-- Start of Information shown --
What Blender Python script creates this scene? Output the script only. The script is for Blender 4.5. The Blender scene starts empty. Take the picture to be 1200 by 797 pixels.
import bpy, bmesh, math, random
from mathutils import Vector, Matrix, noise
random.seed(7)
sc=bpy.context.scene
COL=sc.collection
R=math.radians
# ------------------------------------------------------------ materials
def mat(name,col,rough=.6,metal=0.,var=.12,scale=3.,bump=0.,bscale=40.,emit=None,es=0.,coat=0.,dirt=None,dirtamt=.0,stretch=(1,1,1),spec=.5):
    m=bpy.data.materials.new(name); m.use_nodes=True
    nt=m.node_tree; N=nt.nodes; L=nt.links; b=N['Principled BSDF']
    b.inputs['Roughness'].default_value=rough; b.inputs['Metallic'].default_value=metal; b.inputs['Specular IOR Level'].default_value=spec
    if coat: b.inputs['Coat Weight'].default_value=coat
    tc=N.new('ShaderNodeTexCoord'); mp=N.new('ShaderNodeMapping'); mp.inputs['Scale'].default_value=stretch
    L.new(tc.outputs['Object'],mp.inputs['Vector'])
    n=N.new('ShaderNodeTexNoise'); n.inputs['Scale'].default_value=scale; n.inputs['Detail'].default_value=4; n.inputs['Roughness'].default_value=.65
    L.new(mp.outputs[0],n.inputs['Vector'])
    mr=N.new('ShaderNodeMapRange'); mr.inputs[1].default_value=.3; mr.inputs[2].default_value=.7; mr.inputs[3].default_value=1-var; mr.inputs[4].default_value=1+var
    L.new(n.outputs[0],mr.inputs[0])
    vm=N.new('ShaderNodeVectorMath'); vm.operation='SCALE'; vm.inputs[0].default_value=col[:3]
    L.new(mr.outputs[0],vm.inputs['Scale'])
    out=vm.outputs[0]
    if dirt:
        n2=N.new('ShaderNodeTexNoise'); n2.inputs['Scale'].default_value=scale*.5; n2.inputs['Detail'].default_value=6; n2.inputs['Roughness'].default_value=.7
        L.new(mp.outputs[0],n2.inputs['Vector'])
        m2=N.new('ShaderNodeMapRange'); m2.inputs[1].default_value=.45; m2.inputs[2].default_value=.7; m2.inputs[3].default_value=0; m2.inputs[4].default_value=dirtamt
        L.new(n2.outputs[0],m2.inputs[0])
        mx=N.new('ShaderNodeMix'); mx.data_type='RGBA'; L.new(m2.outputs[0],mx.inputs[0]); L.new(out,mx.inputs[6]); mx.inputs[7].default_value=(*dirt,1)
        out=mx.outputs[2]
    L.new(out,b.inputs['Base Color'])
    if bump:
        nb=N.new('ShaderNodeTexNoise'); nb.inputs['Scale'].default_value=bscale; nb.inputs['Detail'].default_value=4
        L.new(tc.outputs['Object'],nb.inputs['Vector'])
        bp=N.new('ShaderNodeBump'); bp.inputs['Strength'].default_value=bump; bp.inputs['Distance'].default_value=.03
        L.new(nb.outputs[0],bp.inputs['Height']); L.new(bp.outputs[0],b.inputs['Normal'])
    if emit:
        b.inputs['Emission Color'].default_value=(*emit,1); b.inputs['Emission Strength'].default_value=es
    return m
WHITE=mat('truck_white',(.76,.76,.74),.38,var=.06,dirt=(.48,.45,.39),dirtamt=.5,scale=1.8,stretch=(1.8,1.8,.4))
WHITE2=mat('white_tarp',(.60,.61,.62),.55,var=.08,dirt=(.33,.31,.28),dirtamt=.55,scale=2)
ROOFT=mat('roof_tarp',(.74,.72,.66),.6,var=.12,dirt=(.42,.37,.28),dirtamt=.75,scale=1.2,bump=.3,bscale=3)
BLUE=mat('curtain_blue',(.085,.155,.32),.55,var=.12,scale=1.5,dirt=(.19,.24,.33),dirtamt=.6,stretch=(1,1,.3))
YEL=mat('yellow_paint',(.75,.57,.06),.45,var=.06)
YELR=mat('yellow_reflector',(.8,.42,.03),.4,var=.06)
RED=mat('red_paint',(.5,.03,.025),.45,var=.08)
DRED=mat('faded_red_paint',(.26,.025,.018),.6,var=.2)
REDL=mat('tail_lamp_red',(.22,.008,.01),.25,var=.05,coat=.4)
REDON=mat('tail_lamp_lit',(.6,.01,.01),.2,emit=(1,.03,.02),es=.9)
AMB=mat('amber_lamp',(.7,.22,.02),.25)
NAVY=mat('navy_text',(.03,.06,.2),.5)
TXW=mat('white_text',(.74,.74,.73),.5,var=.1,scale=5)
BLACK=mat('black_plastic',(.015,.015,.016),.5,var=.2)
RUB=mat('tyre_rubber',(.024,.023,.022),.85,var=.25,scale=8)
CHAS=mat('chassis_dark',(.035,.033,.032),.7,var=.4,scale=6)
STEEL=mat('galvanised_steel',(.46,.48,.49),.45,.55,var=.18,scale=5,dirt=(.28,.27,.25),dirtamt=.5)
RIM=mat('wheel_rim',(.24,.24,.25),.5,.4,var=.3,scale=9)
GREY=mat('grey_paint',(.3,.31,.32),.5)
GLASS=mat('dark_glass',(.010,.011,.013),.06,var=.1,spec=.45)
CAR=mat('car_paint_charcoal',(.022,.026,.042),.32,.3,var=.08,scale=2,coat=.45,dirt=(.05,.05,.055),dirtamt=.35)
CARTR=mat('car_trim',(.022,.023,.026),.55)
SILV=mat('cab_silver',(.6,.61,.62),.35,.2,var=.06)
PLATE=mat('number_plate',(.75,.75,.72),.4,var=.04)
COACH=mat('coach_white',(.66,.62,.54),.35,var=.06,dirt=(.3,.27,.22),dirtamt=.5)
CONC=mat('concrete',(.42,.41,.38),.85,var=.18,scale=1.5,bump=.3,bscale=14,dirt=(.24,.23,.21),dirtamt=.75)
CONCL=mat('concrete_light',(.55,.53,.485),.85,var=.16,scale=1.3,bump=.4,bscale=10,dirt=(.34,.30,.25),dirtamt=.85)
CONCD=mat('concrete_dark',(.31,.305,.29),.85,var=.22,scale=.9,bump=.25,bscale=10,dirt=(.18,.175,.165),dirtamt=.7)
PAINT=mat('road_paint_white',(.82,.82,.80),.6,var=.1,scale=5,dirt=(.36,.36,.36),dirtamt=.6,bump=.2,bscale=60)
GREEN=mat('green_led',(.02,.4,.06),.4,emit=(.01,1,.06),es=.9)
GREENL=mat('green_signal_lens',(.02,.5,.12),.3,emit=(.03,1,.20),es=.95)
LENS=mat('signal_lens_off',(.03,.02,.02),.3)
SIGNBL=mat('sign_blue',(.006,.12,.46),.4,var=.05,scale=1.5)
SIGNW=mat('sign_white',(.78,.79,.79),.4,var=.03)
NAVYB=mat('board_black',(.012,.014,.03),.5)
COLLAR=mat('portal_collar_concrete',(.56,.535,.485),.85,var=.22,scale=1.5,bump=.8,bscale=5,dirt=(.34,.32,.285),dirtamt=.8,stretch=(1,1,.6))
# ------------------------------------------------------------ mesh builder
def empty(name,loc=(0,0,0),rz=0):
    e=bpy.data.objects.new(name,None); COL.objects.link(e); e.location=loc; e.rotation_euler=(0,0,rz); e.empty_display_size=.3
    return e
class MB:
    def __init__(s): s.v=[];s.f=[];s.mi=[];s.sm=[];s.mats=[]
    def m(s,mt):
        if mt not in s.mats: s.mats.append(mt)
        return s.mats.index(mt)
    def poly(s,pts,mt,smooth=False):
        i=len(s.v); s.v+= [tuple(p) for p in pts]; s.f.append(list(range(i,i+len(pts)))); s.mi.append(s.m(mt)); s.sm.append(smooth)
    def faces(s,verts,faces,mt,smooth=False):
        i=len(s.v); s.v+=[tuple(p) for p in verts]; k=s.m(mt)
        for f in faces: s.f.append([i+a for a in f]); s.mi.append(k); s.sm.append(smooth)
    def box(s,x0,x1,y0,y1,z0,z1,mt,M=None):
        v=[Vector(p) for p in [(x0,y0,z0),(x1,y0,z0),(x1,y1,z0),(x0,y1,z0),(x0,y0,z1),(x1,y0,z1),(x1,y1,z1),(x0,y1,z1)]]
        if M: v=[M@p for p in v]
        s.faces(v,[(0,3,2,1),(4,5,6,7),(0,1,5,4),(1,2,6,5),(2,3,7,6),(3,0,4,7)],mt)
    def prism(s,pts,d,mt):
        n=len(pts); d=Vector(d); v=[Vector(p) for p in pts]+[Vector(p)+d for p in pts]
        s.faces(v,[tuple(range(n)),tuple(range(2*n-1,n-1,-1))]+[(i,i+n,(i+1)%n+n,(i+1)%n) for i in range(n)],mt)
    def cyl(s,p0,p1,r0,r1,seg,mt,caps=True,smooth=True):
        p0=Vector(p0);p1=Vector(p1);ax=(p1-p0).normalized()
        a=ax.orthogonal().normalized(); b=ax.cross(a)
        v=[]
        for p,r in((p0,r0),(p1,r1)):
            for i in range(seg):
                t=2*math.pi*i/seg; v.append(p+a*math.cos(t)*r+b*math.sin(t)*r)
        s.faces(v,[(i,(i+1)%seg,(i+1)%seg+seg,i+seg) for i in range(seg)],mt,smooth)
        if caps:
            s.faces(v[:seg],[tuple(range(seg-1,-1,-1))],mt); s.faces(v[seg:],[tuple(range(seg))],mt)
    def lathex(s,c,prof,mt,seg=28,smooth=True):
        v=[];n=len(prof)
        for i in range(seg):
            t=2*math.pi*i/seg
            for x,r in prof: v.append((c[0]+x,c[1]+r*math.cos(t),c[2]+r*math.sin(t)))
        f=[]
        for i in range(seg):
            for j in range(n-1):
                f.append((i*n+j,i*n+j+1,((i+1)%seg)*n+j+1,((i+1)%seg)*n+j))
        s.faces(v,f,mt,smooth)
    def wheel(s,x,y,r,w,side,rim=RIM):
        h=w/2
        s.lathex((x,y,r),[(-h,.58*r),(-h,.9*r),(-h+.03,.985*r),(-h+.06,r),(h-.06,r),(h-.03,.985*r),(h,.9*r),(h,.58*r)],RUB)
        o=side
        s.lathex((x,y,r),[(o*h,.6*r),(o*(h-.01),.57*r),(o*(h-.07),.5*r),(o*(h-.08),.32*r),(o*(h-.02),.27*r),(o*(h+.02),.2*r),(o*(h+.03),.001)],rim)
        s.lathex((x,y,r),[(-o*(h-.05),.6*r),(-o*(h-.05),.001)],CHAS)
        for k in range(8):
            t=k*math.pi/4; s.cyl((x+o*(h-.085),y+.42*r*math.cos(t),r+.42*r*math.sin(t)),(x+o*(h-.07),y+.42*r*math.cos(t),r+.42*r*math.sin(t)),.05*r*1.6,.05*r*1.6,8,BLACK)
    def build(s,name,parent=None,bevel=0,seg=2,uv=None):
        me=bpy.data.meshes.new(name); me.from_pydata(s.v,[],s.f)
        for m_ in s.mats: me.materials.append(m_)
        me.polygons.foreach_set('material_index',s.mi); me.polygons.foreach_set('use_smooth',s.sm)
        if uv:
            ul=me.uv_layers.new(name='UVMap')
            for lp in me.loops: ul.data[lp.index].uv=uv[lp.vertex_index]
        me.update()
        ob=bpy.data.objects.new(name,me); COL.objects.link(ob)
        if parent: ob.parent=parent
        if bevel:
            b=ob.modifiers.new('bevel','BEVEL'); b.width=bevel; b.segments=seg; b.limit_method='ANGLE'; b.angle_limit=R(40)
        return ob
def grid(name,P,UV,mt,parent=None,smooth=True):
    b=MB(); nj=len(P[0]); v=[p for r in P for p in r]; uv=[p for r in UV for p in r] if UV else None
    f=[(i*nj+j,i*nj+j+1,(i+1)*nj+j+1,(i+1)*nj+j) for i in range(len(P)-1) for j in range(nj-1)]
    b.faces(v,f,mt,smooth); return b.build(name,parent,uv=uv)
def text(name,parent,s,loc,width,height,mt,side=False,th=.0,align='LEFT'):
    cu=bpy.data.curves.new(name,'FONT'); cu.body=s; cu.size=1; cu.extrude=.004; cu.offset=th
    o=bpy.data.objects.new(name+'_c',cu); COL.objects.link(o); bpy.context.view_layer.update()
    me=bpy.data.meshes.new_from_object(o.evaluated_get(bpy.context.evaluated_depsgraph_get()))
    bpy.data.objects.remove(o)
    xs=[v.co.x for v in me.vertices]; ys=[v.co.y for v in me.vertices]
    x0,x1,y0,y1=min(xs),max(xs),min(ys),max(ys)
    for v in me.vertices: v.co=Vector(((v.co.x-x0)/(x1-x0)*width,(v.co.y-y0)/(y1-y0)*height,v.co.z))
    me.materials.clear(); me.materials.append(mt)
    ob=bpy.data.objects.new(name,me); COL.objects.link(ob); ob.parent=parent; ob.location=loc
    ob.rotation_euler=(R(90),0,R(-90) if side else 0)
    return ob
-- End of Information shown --
What you are asked to do. Tally how many lines in the material above hold the word "scene". Write only that number.

The reply. 2